As a company that is “social by design,” Facebook needed to navigate how to build relationships in a new, virtual environment. Much of Dean’s work has centered on how to calibrate all aspects of the employee journey, starting with day one of onboarding, toward the development of new relationships. And, significant attention has been devoted to ensuring equity. “We’re looking to a future with people in the office, people remote and teams distributed at any given moment,” she says. “We need to make sure the playing field stays level and that every person can meaningfully participate.”

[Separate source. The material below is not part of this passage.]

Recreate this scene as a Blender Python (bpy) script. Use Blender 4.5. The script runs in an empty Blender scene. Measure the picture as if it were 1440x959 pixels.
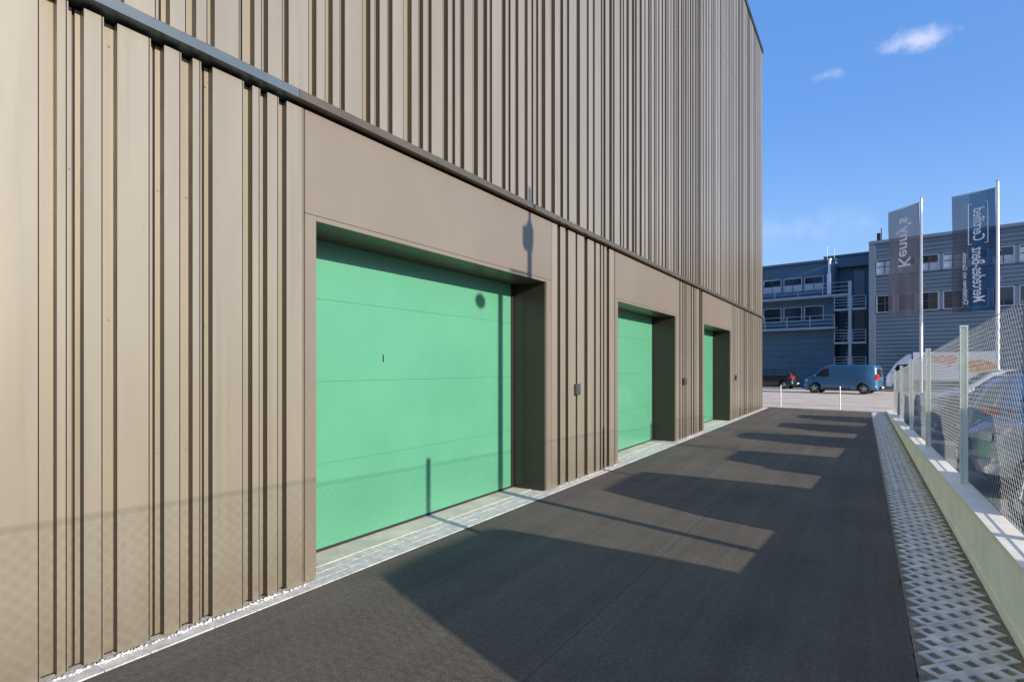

See also: A $30K raise or remote work forever? Employees want remote

Dean went on to spearhead a four-pronged strategy to support the rollout of long-term remote work:

  1. Establish common language: Dean noticed that, throughout the company—and in the wider public—people were using “remote” to mean different things. So, she developed a glossary of 20 terms related to remote work to both advance conversations and ensure the company’s systems of record were in sync. “We had to be sure our data architecture and research aligned to the strategic understanding of these definitions,” she says. One important term—cross-border remote, denoting positions that can be held by people who move across international borders—has been a particularly thorny issue, given emerging regulatory and compliance issues on this topic, she notes.
  2. Identify the partner teams: Dean works with at least 20 different teams—and that number is growing, she says. From folks in DEI to learning to individual managers, she’s had to understand all of the stakeholders involved in the remote strategy and develop relationships with each.
  3. Design the work: There are a number of “pillars” that serve as the foundation of Facebook’s remote strategy—and, Dean notes, what they look like today very well may not be what they look like in a few months. For now, one cornerstone is the operational side of things—the policies and processes that enable remote-curious employees to transition to remote-permanent. The company launched a remote request tool, built internally, that allows employees to access information—including about benefits, how their work setup will change and more—and automates request approvals. Enabling remote work across global locations is another area of focus, as are the remote employee experience and research, particularly around maximizing the value of remote meetings.
  4. Communication and learning: Dean says Facebook has a mantra that “everything is 1% finished.” “One of our most important messages to our people is that we don’t have all the answers,” she says, and that extends to the developing remote strategy. The company is prioritizing experimentation, iteration and learning—for all employees. “No one has a crystal ball [about how hybrid and remote work will develop in the future], but the more we lean into learning, the faster we can get to a future we can all be a part of.”

While every organization’s pivot to hybrid and remote will look different, Bula notes, managing the shift comes down to “trust, communication and company-wide support of shared goals.”

“Remote forces you to do the things you should be doing earlier and better,” she says, “and creates discipline that will sustain your culture as you scale.”